### TASK BRIEF
Copy the data precisely, character for character, and leave out every picture.

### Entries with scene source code
*-*-*

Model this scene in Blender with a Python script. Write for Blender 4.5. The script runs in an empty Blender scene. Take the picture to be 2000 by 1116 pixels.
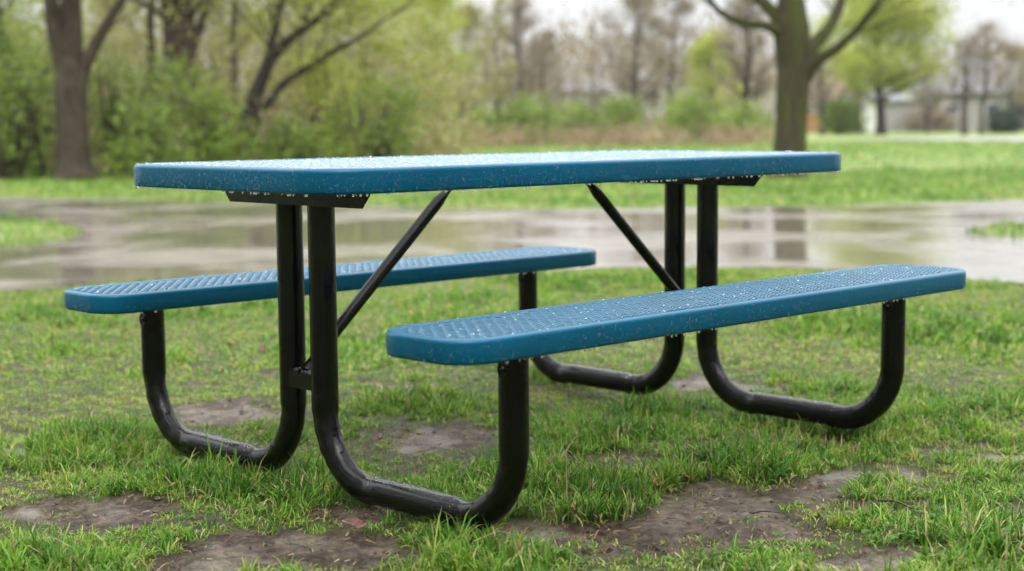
import bpy, math, random
import numpy as np
from mathutils import Vector, Matrix
random.seed(7)
RNG = np.random.default_rng(7)
scene = bpy.context.scene
COL = scene.collection
PI = math.pi

# ------------------------------------------------------------------ camera
CAM = np.array([-2.7552, -2.8186, 0.8475]); YAW, PITCH, ROLL, FPX = 0.8019, -0.1067, -0.0077, 2956.75
FW = np.array([math.cos(YAW)*math.cos(PITCH), math.sin(YAW)*math.cos(PITCH), math.sin(PITCH)])
RT0 = np.array([math.sin(YAW), -math.cos(YAW), 0.0]); UP0 = np.cross(RT0, FW)
RT = math.cos(ROLL)*RT0 + math.sin(ROLL)*UP0
UP = -math.sin(ROLL)*RT0 + math.cos(ROLL)*UP0
cd = bpy.data.cameras.new('camera'); cam = bpy.data.objects.new('camera', cd); COL.objects.link(cam)
cam.matrix_world = Matrix(((RT[0], UP[0], -FW[0], CAM[0]), (RT[1], UP[1], -FW[1], CAM[1]), (RT[2], UP[2], -FW[2], CAM[2]), (0, 0, 0, 1)))
cd.sensor_width = 36; cd.lens = FPX/2000*36; cd.clip_start = 0.05; cd.clip_end = 3000
cd.dof.use_dof = True; cd.dof.focus_distance = 3.35; cd.dof.aperture_fstop = 2.6; cd.dof.aperture_blades = 0
scene.camera = cam

def ray(px, py):
    d = FW + RT*(px-1000)/FPX - UP*(py-558)/FPX
    return d
def gp(px, py, z=0.0):                       # ground point seen at a place of the photograph
    d = ray(px, py); t = (z-CAM[2])/d[2]
    return CAM + d*t
def dp(px, py, depth):                       # point at a given depth
    return CAM + ray(px, py)*depth
def project(P):
    v = P-CAM; z = v@FW
    zz = np.where(z > 0.3, z, 0.3)
    x = 1000+FPX*(v@RT)/zz; y = 558-FPX*(v@UP)/zz
    return x, np.where(z > 0.3, y, 5000.0), z

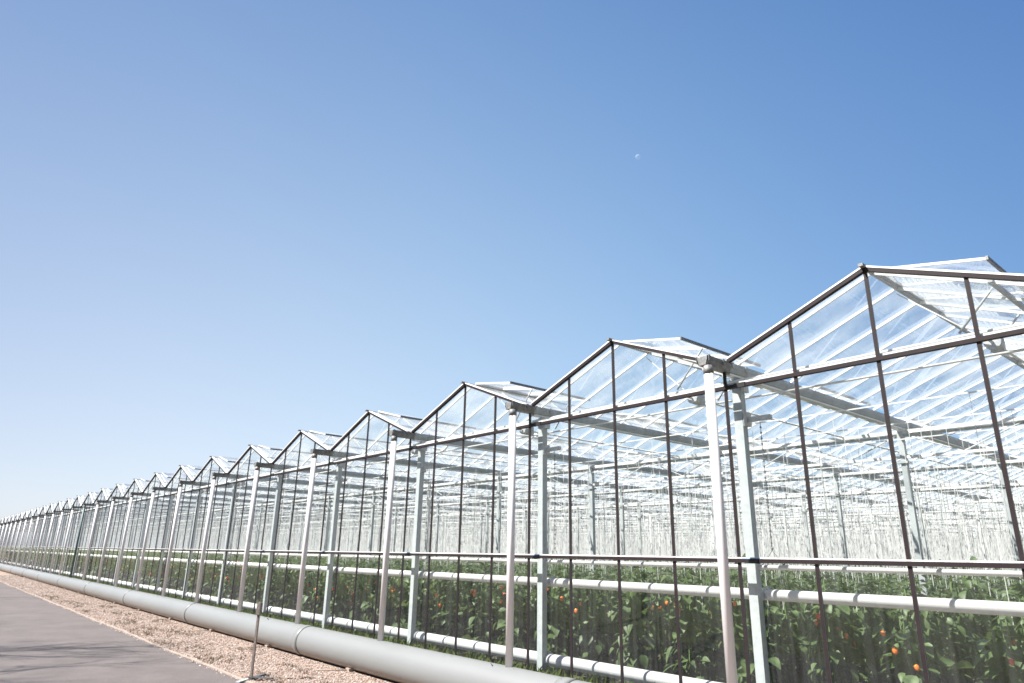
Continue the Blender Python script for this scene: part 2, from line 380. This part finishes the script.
# --- gutter of one bay (at local x = 0)
def gutter_mb(y0=-.41, y1=.04):
    g = MB()
    prof = [(-.07, ZG+.015), (-.07, ZG-.03), (-.045, ZG-.09), (.045, ZG-.09), (.07, ZG-.03), (.07, ZG+.015), (.064, ZG+.015), (.06, ZG-.025), (.038, ZG-.08), (-.038, ZG-.08), (-.06, ZG-.025), (-.064, ZG+.015)]
    nP = len(prof); bb = len(g.v)
    for yy in (y0, y1): g.v += [(x, yy, z) for x, z in prof]
    for i in range(nP): g.face((bb+i, bb+(i+1) % nP, bb+nP+(i+1) % nP, bb+nP+i))
    g.poly([(x, y0+.001, z) for x, z in [(-.066, ZG+.008), (.066, ZG+.008), (.042, ZG-.086), (-.042, ZG-.086)]])
    for yy in (y0+.01, y0+.28): 
        g.box(-.08, -.072, yy, yy+.03, ZG-.045, ZG+.022); g.box(.072, .08, yy, yy+.03, ZG-.045, ZG+.022)
    return g
gut = gutter_mb(.041, DEPTH).build('gutter', mat('gutter_steel', (.34, .37, .405), .55, .1, .15, 12), gh)
gutter_mb().build('gutter_end', M['gdark'], gut)
MB().box(-.04, .04, .05, DEPTH, ZG-.118, ZG-.096).build('drip_channel', M['white'], gut)
dp = MB(); dp.cyl((.045, -.355, .47), (.035, -.355, ZG-.095), .05, 20)
dpo = dp.build('downpipe', M['dpipe'], gut)
c_ = MB(); c_.cyl((.035, -.355, ZG-.18), (.035, -.355, ZG-.091), .054, 20); c_.build('downpipe_collar', M['gdark'], gut)
# first column of each bay with its bracket arm and hanging chain
def column_mb(y):
    c = MB(); c.box(-.05, .05, y-.045, y+.045, 0, ZG-.13); c.box(-.085, .085, y-.07, y+.07, 0, .012)
    c.box(-.07, .07, y-.06, y+.06, ZG-.17, ZG-.131)
    return c
colf = column_mb(.25).build('front_column', M['col'], gh)
b = MB(); b.box(.062, .36, .225, .275, ZU-.355, ZU-.305); b.box(.062, .10, .2, .3, ZU-.40, ZU-.26); b.build('bracket_arm', M['galv'], colf)
MB().box(.062, .10, .2, .3, ZU-.02, ZU+.06).build('clip', M['galv'], colf)
b = MB()
z = 1.95
b.cyl((.2, .3, 1.95), (.2, .3, ZU-.33), .0035, 5)
while z < ZU-.4: b.box(.193, .207, .293, .307, z, z+.02); z += .06
b.bar((.2, .3, 1.95), (.14, .3, 1.87), .004, .004); b.bar((.2, .3, 1.95), (.26, .3, 1.87), .004, .004)
b.build('hanging_chain', M['rubber'], colf)
# vent drive: disc and shaft
b = MB(); b.cyl((2.35, .6, 3.76), (2.35, .72, 3.76), .07, 14); b.box(2.3, 2.4, .72, .8, 3.7, 3.82)
vd = b.build('vent_drive', M['galv'], gh)
b = MB(); b.cyl((2.35, .5, 3.76), (2.35, DEPTH-1, 3.76), .014, 6); b.bar((2.35, .66, 3.76), (1.62, .66, 4.45), .012, .012); b.build('drive_shaft', M['white'], vd)

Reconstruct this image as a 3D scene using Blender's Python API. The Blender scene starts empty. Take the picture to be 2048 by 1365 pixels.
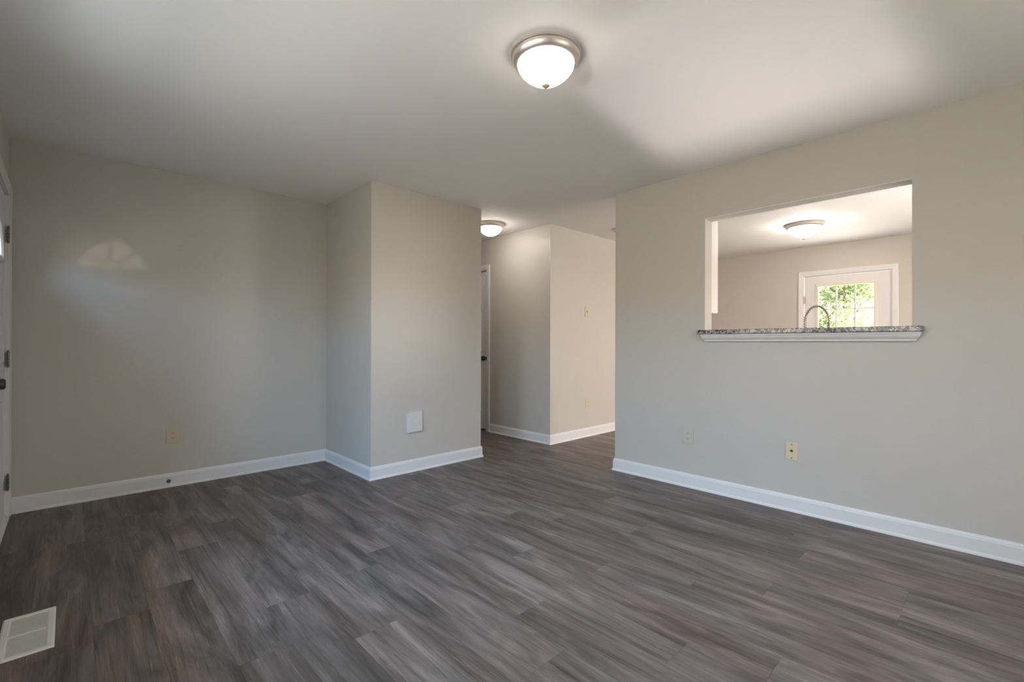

*-*-*

### SOLUTION TO THIS EXERCISE
Model this scene in Blender with a Python script. Write for Blender 4.5. The script runs in an empty Blender scene. Take the picture to be 2000 by 1116 pixels.
import bpy, math, random
import numpy as np
from mathutils import Vector, Matrix
random.seed(7)
RNG = np.random.default_rng(7)
scene = bpy.context.scene
COL = scene.collection
PI = math.pi

# ------------------------------------------------------------------ camera
CAM = np.array([-2.7552, -2.8186, 0.8475]); YAW, PITCH, ROLL, FPX = 0.8019, -0.1067, -0.0077, 2956.75
FW = np.array([math.cos(YAW)*math.cos(PITCH), math.sin(YAW)*math.cos(PITCH), math.sin(PITCH)])
RT0 = np.array([math.sin(YAW), -math.cos(YAW), 0.0]); UP0 = np.cross(RT0, FW)
RT = math.cos(ROLL)*RT0 + math.sin(ROLL)*UP0
UP = -math.sin(ROLL)*RT0 + math.cos(ROLL)*UP0
cd = bpy.data.cameras.new('camera'); cam = bpy.data.objects.new('camera', cd); COL.objects.link(cam)
cam.matrix_world = Matrix(((RT[0], UP[0], -FW[0], CAM[0]), (RT[1], UP[1], -FW[1], CAM[1]), (RT[2], UP[2], -FW[2], CAM[2]), (0, 0, 0, 1)))
cd.sensor_width = 36; cd.lens = FPX/2000*36; cd.clip_start = 0.05; cd.clip_end = 3000
cd.dof.use_dof = True; cd.dof.focus_distance = 3.35; cd.dof.aperture_fstop = 2.6; cd.dof.aperture_blades = 0
scene.camera = cam

def ray(px, py):
    d = FW + RT*(px-1000)/FPX - UP*(py-558)/FPX
    return d
def gp(px, py, z=0.0):                       # ground point seen at a place of the photograph
    d = ray(px, py); t = (z-CAM[2])/d[2]
    return CAM + d*t
def dp(px, py, depth):                       # point at a given depth
    return CAM + ray(px, py)*depth
def project(P):
    v = P-CAM; z = v@FW
    zz = np.where(z > 0.3, z, 0.3)
    x = 1000+FPX*(v@RT)/zz; y = 558-FPX*(v@UP)/zz
    return x, np.where(z > 0.3, y, 5000.0), z

Continue the Blender Python script for this scene: part 2, from line 380. This part finishes the script.
# --- gutter of one bay (at local x = 0)
def gutter_mb(y0=-.41, y1=.04):
    g = MB()
    prof = [(-.07, ZG+.015), (-.07, ZG-.03), (-.045, ZG-.09), (.045, ZG-.09), (.07, ZG-.03), (.07, ZG+.015), (.064, ZG+.015), (.06, ZG-.025), (.038, ZG-.08), (-.038, ZG-.08), (-.06, ZG-.025), (-.064, ZG+.015)]
    nP = len(prof); bb = len(g.v)
    for yy in (y0, y1): g.v += [(x, yy, z) for x, z in prof]
    for i in range(nP): g.face((bb+i, bb+(i+1) % nP, bb+nP+(i+1) % nP, bb+nP+i))
    g.poly([(x, y0+.001, z) for x, z in [(-.066, ZG+.008), (.066, ZG+.008), (.042, ZG-.086), (-.042, ZG-.086)]])
    for yy in (y0+.01, y0+.28): 
        g.box(-.08, -.072, yy, yy+.03, ZG-.045, ZG+.022); g.box(.072, .08, yy, yy+.03, ZG-.045, ZG+.022)
    return g
gut = gutter_mb(.041, DEPTH).build('gutter', mat('gutter_steel', (.34, .37, .405), .55, .1, .15, 12), gh)
gutter_mb().build('gutter_end', M['gdark'], gut)
MB().box(-.04, .04, .05, DEPTH, ZG-.118, ZG-.096).build('drip_channel', M['white'], gut)
dp = MB(); dp.cyl((.045, -.355, .47), (.035, -.355, ZG-.095), .05, 20)
dpo = dp.build('downpipe', M['dpipe'], gut)
c_ = MB(); c_.cyl((.035, -.355, ZG-.18), (.035, -.355, ZG-.091), .054, 20); c_.build('downpipe_collar', M['gdark'], gut)
# first column of each bay with its bracket arm and hanging chain
def column_mb(y):
    c = MB(); c.box(-.05, .05, y-.045, y+.045, 0, ZG-.13); c.box(-.085, .085, y-.07, y+.07, 0, .012)
    c.box(-.07, .07, y-.06, y+.06, ZG-.17, ZG-.131)
    return c
colf = column_mb(.25).build('front_column', M['col'], gh)
b = MB(); b.box(.062, .36, .225, .275, ZU-.355, ZU-.305); b.box(.062, .10, .2, .3, ZU-.40, ZU-.26); b.build('bracket_arm', M['galv'], colf)
MB().box(.062, .10, .2, .3, ZU-.02, ZU+.06).build('clip', M['galv'], colf)
b = MB()
z = 1.95
b.cyl((.2, .3, 1.95), (.2, .3, ZU-.33), .0035, 5)
while z < ZU-.4: b.box(.193, .207, .293, .307, z, z+.02); z += .06
b.bar((.2, .3, 1.95), (.14, .3, 1.87), .004, .004); b.bar((.2, .3, 1.95), (.26, .3, 1.87), .004, .004)
b.build('hanging_chain', M['rubber'], colf)
# vent drive: disc and shaft
b = MB(); b.cyl((2.35, .6, 3.76), (2.35, .72, 3.76), .07, 14); b.box(2.3, 2.4, .72, .8, 3.7, 3.82)
vd = b.build('vent_drive', M['galv'], gh)
b = MB(); b.cyl((2.35, .5, 3.76), (2.35, DEPTH-1, 3.76), .014, 6); b.bar((2.35, .66, 3.76), (1.62, .66, 4.45), .012, .012); b.build('drive_shaft', M['white'], vd)

Reconstruct this image as a 3D scene using Blender's Python API. The Blender scene starts empty. Take the picture to be 2048 by 1365 pixels.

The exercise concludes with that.